The upgrade comes despite Fiverr shares falling approximately 12% on Wednesday following the company’s second-quarter earnings report, which showed solid results and an in-line third-quarter outlook with reiterated 2025 guidance.
JPMorgan noted that Fiverr shares have declined about 35% since reaching approximately $34 on June 6, compared to the S&P 500’s 6% gain during the same period, suggesting the recent selloff is overdone.
The investment bank acknowledged investor concerns about artificial intelligence disruption affecting Fiverr’s gross merchandise value (GMV), particularly in simpler services, but expressed optimism about the company’s strategic AI investments driving growth in larger, more complex services.
JPMorgan reduced its 2026/2027 revenue estimates by approximately 2%/6% and adjusted EBITDA estimates by about 4%/10%, respectively, while basing its December 2026 price target of $30 on approximately 7.0x expected 2027 adjusted EBITDA of $108 million.

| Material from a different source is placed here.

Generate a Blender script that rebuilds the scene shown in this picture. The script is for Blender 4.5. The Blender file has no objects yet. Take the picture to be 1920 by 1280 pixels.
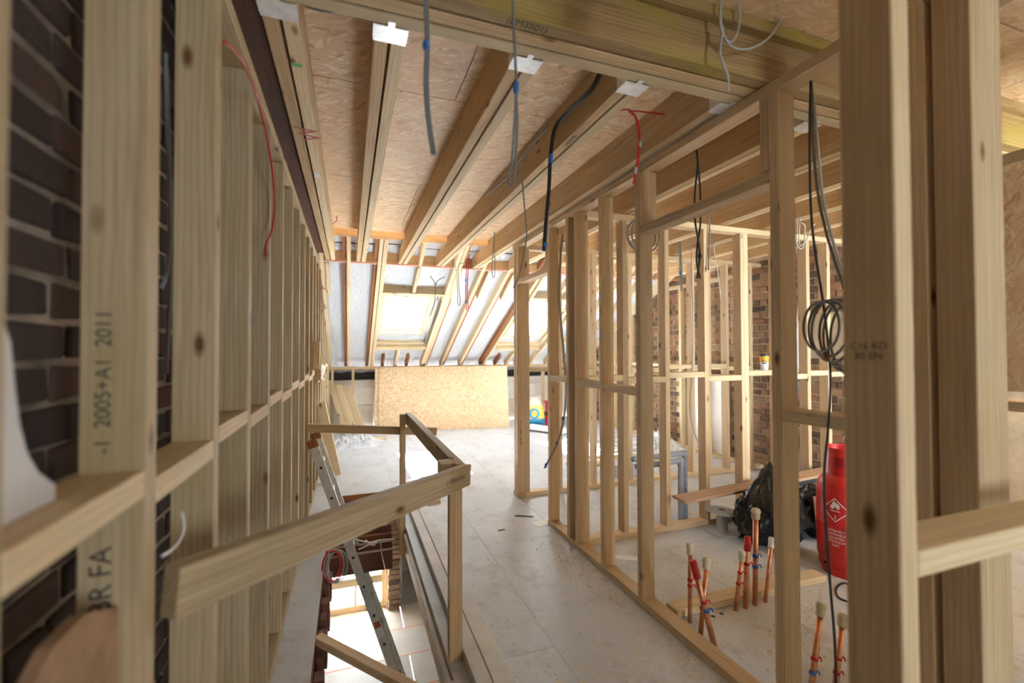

In other recent news, Fiverr International Ltd. reported second-quarter earnings that surpassed analyst expectations. The positive results were largely attributed to strong growth in AI-related services and the company’s Managed Services business. Despite this earnings beat, Needham has adjusted its price target for Fiverr from $36.00 to $32.00, while maintaining a Buy rating. The revision was influenced by ongoing challenges in Fiverr’s Gross Merchandise Value trends, which showed a worsening year-over-year decline in the second quarter compared to the first quarter of 2025. These developments highlight the mixed signals investors are receiving about Fiverr’s performance and future prospects. The company’s recent focus on AI-related services has clearly paid off, yet concerns remain regarding its marketplace challenges. Investors will be closely monitoring how Fiverr addresses these challenges in the coming quarters.